* _EXERCISE OBJECTIVE_
Check each line of the data for "scene" and select those that have it.

[start DATA FOR THE TASK]

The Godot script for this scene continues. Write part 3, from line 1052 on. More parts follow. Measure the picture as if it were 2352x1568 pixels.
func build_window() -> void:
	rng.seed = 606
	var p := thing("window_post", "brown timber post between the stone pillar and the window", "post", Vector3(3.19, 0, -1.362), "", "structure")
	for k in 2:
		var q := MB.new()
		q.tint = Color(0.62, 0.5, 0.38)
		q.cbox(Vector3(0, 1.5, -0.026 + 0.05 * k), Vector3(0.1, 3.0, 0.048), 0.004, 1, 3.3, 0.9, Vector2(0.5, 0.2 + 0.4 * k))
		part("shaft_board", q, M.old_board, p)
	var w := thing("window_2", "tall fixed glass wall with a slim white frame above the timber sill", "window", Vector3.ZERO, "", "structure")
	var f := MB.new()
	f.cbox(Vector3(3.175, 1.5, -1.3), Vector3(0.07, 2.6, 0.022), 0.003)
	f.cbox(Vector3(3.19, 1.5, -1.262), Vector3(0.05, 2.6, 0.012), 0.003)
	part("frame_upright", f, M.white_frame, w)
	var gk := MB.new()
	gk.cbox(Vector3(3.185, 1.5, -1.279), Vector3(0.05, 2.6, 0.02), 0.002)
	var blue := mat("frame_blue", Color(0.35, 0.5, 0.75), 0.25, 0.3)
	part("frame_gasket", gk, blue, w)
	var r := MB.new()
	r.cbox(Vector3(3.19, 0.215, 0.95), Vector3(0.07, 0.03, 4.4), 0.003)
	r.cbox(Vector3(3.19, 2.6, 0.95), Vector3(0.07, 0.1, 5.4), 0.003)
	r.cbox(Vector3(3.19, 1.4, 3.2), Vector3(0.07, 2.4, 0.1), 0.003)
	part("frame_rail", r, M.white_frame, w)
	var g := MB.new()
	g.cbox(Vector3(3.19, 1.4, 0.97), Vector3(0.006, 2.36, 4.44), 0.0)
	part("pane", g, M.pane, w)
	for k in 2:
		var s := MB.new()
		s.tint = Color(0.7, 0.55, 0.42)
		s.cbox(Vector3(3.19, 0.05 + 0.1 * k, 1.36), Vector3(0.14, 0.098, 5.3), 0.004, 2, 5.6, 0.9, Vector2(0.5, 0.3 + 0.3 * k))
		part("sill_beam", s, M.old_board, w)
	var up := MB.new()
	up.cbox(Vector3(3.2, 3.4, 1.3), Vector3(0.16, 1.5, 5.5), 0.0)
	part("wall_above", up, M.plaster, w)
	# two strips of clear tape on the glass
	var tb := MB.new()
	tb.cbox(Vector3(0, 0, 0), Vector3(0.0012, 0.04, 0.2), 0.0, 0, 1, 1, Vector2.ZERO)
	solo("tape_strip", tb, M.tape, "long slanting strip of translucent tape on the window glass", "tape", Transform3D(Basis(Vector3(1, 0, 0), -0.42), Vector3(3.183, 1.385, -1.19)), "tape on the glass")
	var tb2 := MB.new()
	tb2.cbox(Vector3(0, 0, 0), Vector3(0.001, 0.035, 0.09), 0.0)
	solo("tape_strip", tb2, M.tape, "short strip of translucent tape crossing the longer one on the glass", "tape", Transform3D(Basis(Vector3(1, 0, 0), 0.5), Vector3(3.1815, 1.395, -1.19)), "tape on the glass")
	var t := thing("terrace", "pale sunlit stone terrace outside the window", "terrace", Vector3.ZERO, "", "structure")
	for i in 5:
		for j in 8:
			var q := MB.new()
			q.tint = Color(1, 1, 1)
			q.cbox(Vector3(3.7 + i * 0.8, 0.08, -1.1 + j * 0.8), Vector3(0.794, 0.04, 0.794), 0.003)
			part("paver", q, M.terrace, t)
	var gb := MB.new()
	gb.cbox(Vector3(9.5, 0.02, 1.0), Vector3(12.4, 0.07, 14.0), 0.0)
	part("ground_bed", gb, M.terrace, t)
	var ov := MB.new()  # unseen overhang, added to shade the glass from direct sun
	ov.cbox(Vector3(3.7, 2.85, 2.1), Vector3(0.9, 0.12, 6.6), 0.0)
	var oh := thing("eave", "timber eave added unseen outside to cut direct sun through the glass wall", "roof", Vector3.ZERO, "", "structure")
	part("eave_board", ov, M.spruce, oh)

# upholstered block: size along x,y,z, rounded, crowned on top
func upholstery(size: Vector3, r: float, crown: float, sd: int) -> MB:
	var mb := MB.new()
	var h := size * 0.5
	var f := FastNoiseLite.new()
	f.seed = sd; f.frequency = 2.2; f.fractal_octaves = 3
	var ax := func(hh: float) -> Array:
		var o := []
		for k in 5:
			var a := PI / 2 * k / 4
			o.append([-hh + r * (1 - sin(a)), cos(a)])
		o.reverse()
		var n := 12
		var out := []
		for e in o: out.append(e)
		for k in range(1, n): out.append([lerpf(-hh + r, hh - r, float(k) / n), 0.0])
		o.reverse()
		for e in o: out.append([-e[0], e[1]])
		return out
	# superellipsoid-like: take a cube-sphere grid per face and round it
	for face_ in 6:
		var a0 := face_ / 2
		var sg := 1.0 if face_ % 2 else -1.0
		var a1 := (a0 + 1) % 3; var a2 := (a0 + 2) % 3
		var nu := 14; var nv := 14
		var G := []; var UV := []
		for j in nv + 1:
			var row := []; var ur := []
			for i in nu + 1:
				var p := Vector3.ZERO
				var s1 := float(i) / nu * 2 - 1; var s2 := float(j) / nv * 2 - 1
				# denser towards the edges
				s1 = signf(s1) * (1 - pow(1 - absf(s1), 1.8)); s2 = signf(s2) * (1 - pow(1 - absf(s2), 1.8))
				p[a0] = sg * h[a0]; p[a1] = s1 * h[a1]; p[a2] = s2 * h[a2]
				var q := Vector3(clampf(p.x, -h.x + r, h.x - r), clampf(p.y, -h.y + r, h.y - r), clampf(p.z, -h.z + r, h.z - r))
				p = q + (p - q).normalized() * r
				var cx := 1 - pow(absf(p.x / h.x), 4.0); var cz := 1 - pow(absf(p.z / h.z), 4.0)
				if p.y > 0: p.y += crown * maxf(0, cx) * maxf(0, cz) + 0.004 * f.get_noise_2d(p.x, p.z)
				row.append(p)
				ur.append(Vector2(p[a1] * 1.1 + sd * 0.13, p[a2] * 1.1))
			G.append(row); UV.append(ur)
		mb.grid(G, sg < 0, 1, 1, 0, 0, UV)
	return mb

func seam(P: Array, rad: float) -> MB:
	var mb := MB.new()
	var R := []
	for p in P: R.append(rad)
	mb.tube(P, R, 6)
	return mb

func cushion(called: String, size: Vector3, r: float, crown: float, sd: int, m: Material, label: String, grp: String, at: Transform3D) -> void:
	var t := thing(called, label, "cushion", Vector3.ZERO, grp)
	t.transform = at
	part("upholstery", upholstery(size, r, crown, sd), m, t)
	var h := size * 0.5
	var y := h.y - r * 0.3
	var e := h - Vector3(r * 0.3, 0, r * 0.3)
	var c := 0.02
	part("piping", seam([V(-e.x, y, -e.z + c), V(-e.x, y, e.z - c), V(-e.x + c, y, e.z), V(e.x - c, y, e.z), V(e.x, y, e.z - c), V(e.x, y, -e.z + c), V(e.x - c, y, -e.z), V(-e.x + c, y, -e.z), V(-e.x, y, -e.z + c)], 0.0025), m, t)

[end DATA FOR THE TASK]
[start DATA FOR THE TASK]

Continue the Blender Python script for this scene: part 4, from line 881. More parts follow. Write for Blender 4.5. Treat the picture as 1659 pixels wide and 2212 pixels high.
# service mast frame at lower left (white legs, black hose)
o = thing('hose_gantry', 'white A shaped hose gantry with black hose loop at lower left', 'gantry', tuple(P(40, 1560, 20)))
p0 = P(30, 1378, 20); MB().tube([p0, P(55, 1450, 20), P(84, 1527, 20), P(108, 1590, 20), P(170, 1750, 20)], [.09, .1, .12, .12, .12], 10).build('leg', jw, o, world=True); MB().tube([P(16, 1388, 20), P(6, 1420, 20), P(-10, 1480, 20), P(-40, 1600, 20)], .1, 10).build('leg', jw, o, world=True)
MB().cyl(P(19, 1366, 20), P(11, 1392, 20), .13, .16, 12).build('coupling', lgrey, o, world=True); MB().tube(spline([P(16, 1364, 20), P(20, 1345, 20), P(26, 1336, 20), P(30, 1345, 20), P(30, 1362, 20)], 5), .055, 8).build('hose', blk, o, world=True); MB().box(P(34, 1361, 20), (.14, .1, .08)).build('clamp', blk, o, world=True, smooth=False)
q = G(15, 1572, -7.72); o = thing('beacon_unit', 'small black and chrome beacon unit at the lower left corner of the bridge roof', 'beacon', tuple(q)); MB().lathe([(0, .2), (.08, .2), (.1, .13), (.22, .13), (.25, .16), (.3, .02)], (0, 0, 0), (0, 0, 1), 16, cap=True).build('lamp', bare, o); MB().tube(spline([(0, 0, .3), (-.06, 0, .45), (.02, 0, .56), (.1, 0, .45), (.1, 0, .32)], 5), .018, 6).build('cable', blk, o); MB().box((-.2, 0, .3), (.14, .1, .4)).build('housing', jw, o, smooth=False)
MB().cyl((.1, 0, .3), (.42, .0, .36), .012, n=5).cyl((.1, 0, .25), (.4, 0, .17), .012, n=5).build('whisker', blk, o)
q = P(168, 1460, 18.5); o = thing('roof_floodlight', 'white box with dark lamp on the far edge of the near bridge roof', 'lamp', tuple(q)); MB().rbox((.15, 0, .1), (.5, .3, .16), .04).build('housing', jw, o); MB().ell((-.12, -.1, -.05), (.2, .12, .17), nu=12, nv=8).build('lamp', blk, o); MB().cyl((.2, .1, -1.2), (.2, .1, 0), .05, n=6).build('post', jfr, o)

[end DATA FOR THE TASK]

* _OUTPUT_
The Godot script for this scene continues. Write part 3, from line 1052 on. More parts follow. Measure the picture as if it were 2352x1568 pixels.
Continue the Blender Python script for this scene: part 4, from line 881. More parts follow. Write for Blender 4.5. Treat the picture as 1659 pixels wide and 2212 pixels high.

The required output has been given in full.